What is asked »
Your task is to give the data again, exactly, with every line intact.

Data excerpt »

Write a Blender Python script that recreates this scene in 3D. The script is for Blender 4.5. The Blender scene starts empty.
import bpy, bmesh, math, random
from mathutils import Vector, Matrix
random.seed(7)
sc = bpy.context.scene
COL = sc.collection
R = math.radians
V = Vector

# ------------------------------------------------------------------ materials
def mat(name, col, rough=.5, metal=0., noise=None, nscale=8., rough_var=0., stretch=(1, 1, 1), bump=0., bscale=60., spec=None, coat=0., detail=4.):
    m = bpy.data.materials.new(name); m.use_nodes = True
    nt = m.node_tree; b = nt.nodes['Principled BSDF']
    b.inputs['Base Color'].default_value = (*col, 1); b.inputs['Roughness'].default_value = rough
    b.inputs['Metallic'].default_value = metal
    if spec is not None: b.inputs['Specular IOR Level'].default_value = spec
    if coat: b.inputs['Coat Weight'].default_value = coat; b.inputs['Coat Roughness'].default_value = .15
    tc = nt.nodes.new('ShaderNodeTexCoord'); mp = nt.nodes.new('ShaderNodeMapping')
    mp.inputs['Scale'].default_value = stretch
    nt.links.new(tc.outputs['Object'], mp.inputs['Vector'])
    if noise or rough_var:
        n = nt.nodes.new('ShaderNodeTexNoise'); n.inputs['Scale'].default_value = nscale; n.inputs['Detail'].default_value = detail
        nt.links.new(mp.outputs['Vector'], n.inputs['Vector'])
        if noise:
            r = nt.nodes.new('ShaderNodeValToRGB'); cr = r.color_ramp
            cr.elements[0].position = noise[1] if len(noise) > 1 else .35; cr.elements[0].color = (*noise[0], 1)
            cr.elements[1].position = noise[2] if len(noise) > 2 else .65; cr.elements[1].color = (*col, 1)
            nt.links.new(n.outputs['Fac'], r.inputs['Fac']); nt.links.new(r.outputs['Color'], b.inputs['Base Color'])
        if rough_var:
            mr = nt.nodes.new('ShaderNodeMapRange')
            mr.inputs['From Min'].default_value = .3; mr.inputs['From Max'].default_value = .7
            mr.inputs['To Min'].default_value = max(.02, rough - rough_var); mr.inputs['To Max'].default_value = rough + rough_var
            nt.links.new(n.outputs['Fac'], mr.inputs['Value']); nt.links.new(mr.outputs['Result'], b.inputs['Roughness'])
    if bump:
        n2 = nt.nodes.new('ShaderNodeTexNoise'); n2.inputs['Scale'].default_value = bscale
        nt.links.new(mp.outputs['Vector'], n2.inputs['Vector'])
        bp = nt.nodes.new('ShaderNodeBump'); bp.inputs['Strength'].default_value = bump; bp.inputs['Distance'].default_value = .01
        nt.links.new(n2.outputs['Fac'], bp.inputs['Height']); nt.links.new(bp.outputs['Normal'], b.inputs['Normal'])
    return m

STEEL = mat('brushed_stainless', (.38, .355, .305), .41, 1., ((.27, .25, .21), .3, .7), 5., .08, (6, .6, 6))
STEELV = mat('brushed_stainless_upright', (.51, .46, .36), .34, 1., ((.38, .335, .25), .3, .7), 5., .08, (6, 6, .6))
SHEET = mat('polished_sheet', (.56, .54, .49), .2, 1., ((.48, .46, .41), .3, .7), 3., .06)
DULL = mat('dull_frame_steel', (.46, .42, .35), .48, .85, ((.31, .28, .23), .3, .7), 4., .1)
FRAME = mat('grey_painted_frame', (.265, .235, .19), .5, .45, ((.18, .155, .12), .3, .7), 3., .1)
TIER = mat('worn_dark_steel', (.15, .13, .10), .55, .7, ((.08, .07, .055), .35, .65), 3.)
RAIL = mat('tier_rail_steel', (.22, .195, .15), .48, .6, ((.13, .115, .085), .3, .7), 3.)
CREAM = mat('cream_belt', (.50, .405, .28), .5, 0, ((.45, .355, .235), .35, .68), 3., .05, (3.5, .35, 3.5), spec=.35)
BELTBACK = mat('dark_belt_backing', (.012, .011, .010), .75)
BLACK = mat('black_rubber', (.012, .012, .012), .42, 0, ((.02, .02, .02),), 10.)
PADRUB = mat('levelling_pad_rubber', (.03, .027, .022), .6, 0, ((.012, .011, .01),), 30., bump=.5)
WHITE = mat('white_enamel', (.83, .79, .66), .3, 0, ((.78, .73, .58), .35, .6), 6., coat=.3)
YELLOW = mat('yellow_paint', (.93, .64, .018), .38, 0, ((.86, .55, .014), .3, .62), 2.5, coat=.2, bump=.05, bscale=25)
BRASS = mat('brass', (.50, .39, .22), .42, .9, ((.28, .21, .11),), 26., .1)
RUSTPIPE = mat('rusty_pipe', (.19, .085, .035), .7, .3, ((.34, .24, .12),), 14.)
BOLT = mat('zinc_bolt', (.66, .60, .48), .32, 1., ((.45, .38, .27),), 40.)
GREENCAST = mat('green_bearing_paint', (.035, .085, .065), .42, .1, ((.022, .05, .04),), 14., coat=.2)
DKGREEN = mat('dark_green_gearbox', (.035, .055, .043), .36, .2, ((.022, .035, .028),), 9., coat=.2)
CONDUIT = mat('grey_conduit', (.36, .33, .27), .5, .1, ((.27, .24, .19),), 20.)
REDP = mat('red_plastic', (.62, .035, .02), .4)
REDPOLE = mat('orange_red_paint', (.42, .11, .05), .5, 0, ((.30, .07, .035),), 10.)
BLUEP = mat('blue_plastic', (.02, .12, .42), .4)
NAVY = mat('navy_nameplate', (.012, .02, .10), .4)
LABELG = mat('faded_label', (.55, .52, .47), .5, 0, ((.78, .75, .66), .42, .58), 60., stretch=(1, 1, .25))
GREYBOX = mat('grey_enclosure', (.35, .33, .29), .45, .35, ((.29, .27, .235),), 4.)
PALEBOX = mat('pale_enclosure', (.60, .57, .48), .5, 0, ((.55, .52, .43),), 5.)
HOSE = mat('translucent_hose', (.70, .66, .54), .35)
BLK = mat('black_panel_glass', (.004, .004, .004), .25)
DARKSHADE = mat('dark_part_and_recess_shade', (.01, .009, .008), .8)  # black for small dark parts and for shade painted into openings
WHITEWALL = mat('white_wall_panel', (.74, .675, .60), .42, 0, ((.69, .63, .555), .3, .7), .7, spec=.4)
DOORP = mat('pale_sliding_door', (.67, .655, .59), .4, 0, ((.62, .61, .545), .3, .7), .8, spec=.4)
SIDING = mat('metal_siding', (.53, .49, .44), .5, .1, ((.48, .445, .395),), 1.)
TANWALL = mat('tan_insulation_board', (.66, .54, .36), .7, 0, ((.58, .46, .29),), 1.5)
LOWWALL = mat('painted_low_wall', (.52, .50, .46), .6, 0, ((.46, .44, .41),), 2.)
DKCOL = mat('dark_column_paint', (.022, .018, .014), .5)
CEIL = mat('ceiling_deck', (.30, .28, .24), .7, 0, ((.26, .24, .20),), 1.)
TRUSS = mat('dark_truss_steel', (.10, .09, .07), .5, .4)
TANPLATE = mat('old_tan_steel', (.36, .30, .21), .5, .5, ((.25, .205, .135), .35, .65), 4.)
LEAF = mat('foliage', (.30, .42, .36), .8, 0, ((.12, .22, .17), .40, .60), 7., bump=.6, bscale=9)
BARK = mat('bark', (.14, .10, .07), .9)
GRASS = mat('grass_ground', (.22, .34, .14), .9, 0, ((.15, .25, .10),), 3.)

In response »
Write a Blender Python script that recreates this scene in 3D. The script is for Blender 4.5. The Blender scene starts empty.
import bpy, bmesh, math, random
from mathutils import Vector, Matrix
random.seed(7)
sc = bpy.context.scene
COL = sc.collection
R = math.radians
V = Vector

# ------------------------------------------------------------------ materials
def mat(name, col, rough=.5, metal=0., noise=None, nscale=8., rough_var=0., stretch=(1, 1, 1), bump=0., bscale=60., spec=None, coat=0., detail=4.):
    m = bpy.data.materials.new(name); m.use_nodes = True
    nt = m.node_tree; b = nt.nodes['Principled BSDF']
    b.inputs['Base Color'].default_value = (*col, 1); b.inputs['Roughness'].default_value = rough
    b.inputs['Metallic'].default_value = metal
    if spec is not None: b.inputs['Specular IOR Level'].default_value = spec
    if coat: b.inputs['Coat Weight'].default_value = coat; b.inputs['Coat Roughness'].default_value = .15
    tc = nt.nodes.new('ShaderNodeTexCoord'); mp = nt.nodes.new('ShaderNodeMapping')
    mp.inputs['Scale'].default_value = stretch
    nt.links.new(tc.outputs['Object'], mp.inputs['Vector'])
    if noise or rough_var:
        n = nt.nodes.new('ShaderNodeTexNoise'); n.inputs['Scale'].default_value = nscale; n.inputs['Detail'].default_value = detail
        nt.links.new(mp.outputs['Vector'], n.inputs['Vector'])
        if noise:
            r = nt.nodes.new('ShaderNodeValToRGB'); cr = r.color_ramp
            cr.elements[0].position = noise[1] if len(noise) > 1 else .35; cr.elements[0].color = (*noise[0], 1)
            cr.elements[1].position = noise[2] if len(noise) > 2 else .65; cr.elements[1].color = (*col, 1)
            nt.links.new(n.outputs['Fac'], r.inputs['Fac']); nt.links.new(r.outputs['Color'], b.inputs['Base Color'])
        if rough_var:
            mr = nt.nodes.new('ShaderNodeMapRange')
            mr.inputs['From Min'].default_value = .3; mr.inputs['From Max'].default_value = .7
            mr.inputs['To Min'].default_value = max(.02, rough - rough_var); mr.inputs['To Max'].default_value = rough + rough_var
            nt.links.new(n.outputs['Fac'], mr.inputs['Value']); nt.links.new(mr.outputs['Result'], b.inputs['Roughness'])
    if bump:
        n2 = nt.nodes.new('ShaderNodeTexNoise'); n2.inputs['Scale'].default_value = bscale
        nt.links.new(mp.outputs['Vector'], n2.inputs['Vector'])
        bp = nt.nodes.new('ShaderNodeBump'); bp.inputs['Strength'].default_value = bump; bp.inputs['Distance'].default_value = .01
        nt.links.new(n2.outputs['Fac'], bp.inputs['Height']); nt.links.new(bp.outputs['Normal'], b.inputs['Normal'])
    return m

STEEL = mat('brushed_stainless', (.38, .355, .305), .41, 1., ((.27, .25, .21), .3, .7), 5., .08, (6, .6, 6))
STEELV = mat('brushed_stainless_upright', (.51, .46, .36), .34, 1., ((.38, .335, .25), .3, .7), 5., .08, (6, 6, .6))
SHEET = mat('polished_sheet', (.56, .54, .49), .2, 1., ((.48, .46, .41), .3, .7), 3., .06)
DULL = mat('dull_frame_steel', (.46, .42, .35), .48, .85, ((.31, .28, .23), .3, .7), 4., .1)
FRAME = mat('grey_painted_frame', (.265, .235, .19), .5, .45, ((.18, .155, .12), .3, .7), 3., .1)
TIER = mat('worn_dark_steel', (.15, .13, .10), .55, .7, ((.08, .07, .055), .35, .65), 3.)
RAIL = mat('tier_rail_steel', (.22, .195, .15), .48, .6, ((.13, .115, .085), .3, .7), 3.)
CREAM = mat('cream_belt', (.50, .405, .28), .5, 0, ((.45, .355, .235), .35, .68), 3., .05, (3.5, .35, 3.5), spec=.35)
BELTBACK = mat('dark_belt_backing', (.012, .011, .010), .75)
BLACK = mat('black_rubber', (.012, .012, .012), .42, 0, ((.02, .02, .02),), 10.)
PADRUB = mat('levelling_pad_rubber', (.03, .027, .022), .6, 0, ((.012, .011, .01),), 30., bump=.5)
WHITE = mat('white_enamel', (.83, .79, .66), .3, 0, ((.78, .73, .58), .35, .6), 6., coat=.3)
YELLOW = mat('yellow_paint', (.93, .64, .018), .38, 0, ((.86, .55, .014), .3, .62), 2.5, coat=.2, bump=.05, bscale=25)
BRASS = mat('brass', (.50, .39, .22), .42, .9, ((.28, .21, .11),), 26., .1)
RUSTPIPE = mat('rusty_pipe', (.19, .085, .035), .7, .3, ((.34, .24, .12),), 14.)
BOLT = mat('zinc_bolt', (.66, .60, .48), .32, 1., ((.45, .38, .27),), 40.)
GREENCAST = mat('green_bearing_paint', (.035, .085, .065), .42, .1, ((.022, .05, .04),), 14., coat=.2)
DKGREEN = mat('dark_green_gearbox', (.035, .055, .043), .36, .2, ((.022, .035, .028),), 9., coat=.2)
CONDUIT = mat('grey_conduit', (.36, .33, .27), .5, .1, ((.27, .24, .19),), 20.)
REDP = mat('red_plastic', (.62, .035, .02), .4)
REDPOLE = mat('orange_red_paint', (.42, .11, .05), .5, 0, ((.30, .07, .035),), 10.)
BLUEP = mat('blue_plastic', (.02, .12, .42), .4)
NAVY = mat('navy_nameplate', (.012, .02, .10), .4)
LABELG = mat('faded_label', (.55, .52, .47), .5, 0, ((.78, .75, .66), .42, .58), 60., stretch=(1, 1, .25))
GREYBOX = mat('grey_enclosure', (.35, .33, .29), .45, .35, ((.29, .27, .235),), 4.)
PALEBOX = mat('pale_enclosure', (.60, .57, .48), .5, 0, ((.55, .52, .43),), 5.)
HOSE = mat('translucent_hose', (.70, .66, .54), .35)
BLK = mat('black_panel_glass', (.004, .004, .004), .25)
DARKSHADE = mat('dark_part_and_recess_shade', (.01, .009, .008), .8)  # black for small dark parts and for shade painted into openings
WHITEWALL = mat('white_wall_panel', (.74, .675, .60), .42, 0, ((.69, .63, .555), .3, .7), .7, spec=.4)
DOORP = mat('pale_sliding_door', (.67, .655, .59), .4, 0, ((.62, .61, .545), .3, .7), .8, spec=.4)
SIDING = mat('metal_siding', (.53, .49, .44), .5, .1, ((.48, .445, .395),), 1.)
TANWALL = mat('tan_insulation_board', (.66, .54, .36), .7, 0, ((.58, .46, .29),), 1.5)
LOWWALL = mat('painted_low_wall', (.52, .50, .46), .6, 0, ((.46, .44, .41),), 2.)
DKCOL = mat('dark_column_paint', (.022, .018, .014), .5)
CEIL = mat('ceiling_deck', (.30, .28, .24), .7, 0, ((.26, .24, .20),), 1.)
TRUSS = mat('dark_truss_steel', (.10, .09, .07), .5, .4)
TANPLATE = mat('old_tan_steel', (.36, .30, .21), .5, .5, ((.25, .205, .135), .35, .65), 4.)
LEAF = mat('foliage', (.30, .42, .36), .8, 0, ((.12, .22, .17), .40, .60), 7., bump=.6, bscale=9)
BARK = mat('bark', (.14, .10, .07), .9)
GRASS = mat('grass_ground', (.22, .34, .14), .9, 0, ((.15, .25, .10),), 3.)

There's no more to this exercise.